- [WHAT TO PRODUCE] Beginning with the line that contains "bev=.05).build('cabin_floor', MT['dark'], C4)" and ending with the line that contains "8).build('tail_lamp', CHR, C4)", reproduce each line exactly; include both and add nothing.
━━━━━ SUPPLIED INFORMATION
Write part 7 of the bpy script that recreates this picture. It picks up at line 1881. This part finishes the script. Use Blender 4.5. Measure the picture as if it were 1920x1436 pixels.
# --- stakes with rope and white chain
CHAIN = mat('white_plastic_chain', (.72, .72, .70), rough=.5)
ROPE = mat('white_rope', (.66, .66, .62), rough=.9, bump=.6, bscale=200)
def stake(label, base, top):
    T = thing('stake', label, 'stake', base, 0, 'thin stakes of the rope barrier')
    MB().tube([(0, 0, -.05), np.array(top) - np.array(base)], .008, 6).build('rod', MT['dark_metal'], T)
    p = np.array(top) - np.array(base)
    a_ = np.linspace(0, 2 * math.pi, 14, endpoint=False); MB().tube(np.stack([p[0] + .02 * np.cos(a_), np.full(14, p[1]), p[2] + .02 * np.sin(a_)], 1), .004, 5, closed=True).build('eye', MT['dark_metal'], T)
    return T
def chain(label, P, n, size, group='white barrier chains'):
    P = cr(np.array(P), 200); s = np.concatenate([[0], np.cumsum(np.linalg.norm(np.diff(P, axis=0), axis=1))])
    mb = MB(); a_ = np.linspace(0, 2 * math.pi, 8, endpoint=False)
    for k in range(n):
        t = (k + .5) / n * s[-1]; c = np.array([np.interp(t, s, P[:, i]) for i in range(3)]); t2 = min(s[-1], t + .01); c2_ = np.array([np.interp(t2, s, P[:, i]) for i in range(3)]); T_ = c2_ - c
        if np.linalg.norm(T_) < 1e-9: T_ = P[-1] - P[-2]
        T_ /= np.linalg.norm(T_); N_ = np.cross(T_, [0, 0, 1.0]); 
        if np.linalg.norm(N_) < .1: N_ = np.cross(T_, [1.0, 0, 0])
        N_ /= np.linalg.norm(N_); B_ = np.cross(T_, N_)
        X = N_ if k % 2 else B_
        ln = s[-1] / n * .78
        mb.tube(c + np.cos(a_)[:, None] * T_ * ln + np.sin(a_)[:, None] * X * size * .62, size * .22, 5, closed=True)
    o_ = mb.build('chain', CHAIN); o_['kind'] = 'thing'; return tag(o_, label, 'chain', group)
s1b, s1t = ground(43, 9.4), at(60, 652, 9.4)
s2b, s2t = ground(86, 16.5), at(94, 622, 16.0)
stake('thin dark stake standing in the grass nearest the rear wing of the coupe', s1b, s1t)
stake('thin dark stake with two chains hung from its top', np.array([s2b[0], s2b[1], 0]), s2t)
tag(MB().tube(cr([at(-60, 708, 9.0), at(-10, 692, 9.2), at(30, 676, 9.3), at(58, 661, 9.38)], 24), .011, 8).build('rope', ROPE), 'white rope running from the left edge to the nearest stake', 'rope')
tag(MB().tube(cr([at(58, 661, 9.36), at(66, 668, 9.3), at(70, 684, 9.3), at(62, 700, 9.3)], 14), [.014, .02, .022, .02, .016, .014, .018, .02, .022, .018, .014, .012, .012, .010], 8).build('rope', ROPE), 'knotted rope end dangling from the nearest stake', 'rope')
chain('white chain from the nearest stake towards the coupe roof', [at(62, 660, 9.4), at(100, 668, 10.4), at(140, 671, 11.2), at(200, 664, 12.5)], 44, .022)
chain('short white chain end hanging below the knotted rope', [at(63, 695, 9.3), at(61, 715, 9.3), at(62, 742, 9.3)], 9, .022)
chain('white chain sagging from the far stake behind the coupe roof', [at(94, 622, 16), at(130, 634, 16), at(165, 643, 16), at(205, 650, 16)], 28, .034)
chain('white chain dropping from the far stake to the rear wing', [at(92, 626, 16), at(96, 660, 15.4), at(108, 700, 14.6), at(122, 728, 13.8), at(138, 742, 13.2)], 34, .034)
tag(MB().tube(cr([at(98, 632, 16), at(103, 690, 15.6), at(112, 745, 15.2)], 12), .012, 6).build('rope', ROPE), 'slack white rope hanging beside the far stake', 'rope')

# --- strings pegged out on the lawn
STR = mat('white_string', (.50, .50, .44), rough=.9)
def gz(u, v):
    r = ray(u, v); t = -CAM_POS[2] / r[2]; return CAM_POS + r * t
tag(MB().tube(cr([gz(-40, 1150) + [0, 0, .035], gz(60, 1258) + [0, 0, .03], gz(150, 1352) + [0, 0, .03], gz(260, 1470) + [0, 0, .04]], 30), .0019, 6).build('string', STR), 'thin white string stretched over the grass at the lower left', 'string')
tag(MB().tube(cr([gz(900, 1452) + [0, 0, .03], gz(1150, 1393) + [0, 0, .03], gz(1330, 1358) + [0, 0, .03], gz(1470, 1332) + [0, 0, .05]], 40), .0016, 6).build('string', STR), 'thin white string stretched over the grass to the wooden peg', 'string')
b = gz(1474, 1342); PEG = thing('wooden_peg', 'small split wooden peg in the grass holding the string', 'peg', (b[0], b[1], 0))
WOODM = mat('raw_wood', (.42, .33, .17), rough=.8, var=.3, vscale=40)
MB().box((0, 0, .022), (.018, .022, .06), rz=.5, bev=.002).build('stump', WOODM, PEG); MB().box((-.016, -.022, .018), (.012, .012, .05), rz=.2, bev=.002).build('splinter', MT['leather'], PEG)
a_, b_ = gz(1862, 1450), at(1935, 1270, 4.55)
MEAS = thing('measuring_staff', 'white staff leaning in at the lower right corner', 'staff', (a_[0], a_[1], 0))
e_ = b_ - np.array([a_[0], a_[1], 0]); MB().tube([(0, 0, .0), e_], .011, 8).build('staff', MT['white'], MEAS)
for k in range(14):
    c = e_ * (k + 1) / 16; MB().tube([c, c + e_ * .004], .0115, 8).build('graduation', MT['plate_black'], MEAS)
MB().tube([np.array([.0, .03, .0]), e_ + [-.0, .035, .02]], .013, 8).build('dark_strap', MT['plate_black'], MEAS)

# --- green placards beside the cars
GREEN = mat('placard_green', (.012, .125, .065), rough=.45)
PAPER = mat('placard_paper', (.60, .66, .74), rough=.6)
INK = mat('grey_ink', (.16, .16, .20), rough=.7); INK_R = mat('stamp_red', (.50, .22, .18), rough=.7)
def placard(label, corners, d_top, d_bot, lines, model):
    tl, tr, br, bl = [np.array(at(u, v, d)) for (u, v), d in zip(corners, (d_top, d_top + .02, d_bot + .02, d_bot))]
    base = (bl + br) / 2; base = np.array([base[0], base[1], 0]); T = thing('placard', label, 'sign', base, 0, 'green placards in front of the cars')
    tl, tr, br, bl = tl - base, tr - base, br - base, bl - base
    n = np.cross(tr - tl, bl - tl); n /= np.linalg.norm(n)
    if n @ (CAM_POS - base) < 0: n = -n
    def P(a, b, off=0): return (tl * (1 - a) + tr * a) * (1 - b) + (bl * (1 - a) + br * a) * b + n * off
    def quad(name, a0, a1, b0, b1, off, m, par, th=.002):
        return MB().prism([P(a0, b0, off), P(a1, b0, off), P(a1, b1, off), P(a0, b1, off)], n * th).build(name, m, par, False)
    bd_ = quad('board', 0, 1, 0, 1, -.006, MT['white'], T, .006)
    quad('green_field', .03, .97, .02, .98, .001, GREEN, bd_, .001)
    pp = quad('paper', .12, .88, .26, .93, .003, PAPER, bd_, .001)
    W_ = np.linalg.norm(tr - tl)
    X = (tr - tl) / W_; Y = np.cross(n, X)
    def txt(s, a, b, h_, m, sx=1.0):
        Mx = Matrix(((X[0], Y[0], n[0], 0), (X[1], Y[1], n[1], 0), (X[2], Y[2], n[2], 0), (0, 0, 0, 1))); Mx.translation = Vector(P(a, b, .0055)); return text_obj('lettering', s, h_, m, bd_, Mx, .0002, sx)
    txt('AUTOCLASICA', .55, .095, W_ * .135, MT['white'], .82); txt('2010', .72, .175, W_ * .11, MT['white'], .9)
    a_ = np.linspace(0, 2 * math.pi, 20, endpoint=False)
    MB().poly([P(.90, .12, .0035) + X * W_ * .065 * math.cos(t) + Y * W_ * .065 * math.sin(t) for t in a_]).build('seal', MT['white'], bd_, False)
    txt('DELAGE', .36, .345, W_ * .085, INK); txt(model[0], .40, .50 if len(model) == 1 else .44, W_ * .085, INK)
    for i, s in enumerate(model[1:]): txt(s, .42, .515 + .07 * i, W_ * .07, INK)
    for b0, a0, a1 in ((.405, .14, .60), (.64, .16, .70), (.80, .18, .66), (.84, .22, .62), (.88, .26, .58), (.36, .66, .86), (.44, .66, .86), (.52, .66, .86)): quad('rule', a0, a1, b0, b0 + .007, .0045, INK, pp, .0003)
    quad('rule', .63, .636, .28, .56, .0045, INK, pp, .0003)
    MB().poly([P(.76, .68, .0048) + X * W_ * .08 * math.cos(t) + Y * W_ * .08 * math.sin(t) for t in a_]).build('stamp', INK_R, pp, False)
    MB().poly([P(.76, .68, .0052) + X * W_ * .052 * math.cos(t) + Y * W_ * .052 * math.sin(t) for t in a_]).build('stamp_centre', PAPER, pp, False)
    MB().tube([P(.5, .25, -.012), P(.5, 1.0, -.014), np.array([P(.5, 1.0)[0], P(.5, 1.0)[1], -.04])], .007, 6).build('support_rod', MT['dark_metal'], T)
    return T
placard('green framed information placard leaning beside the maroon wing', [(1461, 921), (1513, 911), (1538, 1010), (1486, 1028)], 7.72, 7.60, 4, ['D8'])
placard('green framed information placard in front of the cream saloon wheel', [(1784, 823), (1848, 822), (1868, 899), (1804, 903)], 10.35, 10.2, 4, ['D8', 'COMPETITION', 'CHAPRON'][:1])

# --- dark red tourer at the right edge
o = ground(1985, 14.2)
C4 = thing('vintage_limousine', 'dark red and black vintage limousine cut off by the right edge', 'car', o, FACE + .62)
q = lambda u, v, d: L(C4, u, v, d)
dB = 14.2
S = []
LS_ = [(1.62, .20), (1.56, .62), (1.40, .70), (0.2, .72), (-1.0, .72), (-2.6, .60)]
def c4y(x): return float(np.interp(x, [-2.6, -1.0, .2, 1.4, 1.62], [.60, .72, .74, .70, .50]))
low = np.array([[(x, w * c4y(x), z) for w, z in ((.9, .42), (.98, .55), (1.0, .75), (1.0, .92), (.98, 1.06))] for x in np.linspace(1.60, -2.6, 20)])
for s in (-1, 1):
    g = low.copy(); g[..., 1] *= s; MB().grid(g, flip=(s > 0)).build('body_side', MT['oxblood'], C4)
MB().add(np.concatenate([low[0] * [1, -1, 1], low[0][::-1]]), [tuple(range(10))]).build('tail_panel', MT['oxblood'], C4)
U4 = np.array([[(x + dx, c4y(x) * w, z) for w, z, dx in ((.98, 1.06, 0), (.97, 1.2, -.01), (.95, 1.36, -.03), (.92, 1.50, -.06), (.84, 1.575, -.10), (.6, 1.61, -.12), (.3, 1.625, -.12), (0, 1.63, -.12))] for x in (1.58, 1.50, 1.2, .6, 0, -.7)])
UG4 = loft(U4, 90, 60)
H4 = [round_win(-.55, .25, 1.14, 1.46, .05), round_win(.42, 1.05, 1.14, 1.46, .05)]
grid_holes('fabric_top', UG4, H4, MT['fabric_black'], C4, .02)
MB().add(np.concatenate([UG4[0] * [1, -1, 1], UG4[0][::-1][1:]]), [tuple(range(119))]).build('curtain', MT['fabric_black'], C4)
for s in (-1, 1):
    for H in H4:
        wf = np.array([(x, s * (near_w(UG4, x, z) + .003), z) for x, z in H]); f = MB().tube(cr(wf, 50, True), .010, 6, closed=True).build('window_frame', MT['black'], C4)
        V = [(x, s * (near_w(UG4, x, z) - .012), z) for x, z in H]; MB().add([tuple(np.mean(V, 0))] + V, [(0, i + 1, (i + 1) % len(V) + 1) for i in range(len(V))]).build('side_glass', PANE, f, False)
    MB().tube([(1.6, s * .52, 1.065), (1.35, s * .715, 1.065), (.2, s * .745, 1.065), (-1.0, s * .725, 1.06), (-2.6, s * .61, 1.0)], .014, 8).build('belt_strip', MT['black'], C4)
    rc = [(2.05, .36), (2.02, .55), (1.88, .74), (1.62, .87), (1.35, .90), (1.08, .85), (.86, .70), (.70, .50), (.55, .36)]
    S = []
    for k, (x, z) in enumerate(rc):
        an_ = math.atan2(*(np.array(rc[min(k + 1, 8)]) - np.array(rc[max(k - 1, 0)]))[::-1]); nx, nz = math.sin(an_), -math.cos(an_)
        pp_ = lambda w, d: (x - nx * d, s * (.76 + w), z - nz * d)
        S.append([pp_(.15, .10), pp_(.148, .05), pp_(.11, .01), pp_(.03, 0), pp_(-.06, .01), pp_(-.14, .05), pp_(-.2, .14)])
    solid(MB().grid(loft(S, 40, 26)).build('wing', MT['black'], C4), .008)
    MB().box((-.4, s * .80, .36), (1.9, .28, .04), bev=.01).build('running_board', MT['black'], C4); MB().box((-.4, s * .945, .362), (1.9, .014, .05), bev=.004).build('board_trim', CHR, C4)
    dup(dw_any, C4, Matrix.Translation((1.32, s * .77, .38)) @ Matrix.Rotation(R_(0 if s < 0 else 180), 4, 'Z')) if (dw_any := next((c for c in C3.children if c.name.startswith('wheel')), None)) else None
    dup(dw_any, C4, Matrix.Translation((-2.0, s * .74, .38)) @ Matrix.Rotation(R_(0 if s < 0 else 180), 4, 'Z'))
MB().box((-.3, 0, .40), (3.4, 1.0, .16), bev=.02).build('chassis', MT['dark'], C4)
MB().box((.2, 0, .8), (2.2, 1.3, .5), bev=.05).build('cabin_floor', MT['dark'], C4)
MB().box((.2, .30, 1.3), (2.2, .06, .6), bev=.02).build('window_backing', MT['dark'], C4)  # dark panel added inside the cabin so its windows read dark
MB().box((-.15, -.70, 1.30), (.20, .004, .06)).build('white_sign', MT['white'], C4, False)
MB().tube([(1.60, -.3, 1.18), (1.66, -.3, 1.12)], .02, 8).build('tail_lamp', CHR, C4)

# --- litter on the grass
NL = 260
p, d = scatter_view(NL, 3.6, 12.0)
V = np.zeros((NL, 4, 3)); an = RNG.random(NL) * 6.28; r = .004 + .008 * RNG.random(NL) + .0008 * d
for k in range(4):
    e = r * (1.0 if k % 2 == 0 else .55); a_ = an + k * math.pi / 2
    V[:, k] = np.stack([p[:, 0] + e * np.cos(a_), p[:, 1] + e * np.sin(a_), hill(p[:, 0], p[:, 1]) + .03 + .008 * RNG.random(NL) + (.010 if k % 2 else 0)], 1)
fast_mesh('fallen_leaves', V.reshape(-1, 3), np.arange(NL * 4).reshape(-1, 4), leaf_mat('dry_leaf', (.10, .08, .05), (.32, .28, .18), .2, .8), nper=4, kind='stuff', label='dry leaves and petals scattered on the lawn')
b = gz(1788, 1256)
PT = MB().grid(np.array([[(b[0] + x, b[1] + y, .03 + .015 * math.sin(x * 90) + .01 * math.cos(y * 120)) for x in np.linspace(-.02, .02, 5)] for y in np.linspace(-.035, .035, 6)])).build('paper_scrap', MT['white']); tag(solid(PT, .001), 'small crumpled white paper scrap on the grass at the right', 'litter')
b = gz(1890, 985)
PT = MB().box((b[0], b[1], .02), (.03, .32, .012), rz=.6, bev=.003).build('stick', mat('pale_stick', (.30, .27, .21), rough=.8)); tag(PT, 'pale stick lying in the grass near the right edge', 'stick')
━━━━━━━━━━
- [SOLUTION FOR THIS EXERCISE]
MB().box((.2, 0, .8), (2.2, 1.3, .5), bev=.05).build('cabin_floor', MT['dark'], C4)
MB().box((.2, .30, 1.3), (2.2, .06, .6), bev=.02).build('window_backing', MT['dark'], C4)  # dark panel added inside the cabin so its windows read dark
MB().box((-.15, -.70, 1.30), (.20, .004, .06)).build('white_sign', MT['white'], C4, False)
MB().tube([(1.60, -.3, 1.18), (1.66, -.3, 1.12)], .02, 8).build('tail_lamp', CHR, C4)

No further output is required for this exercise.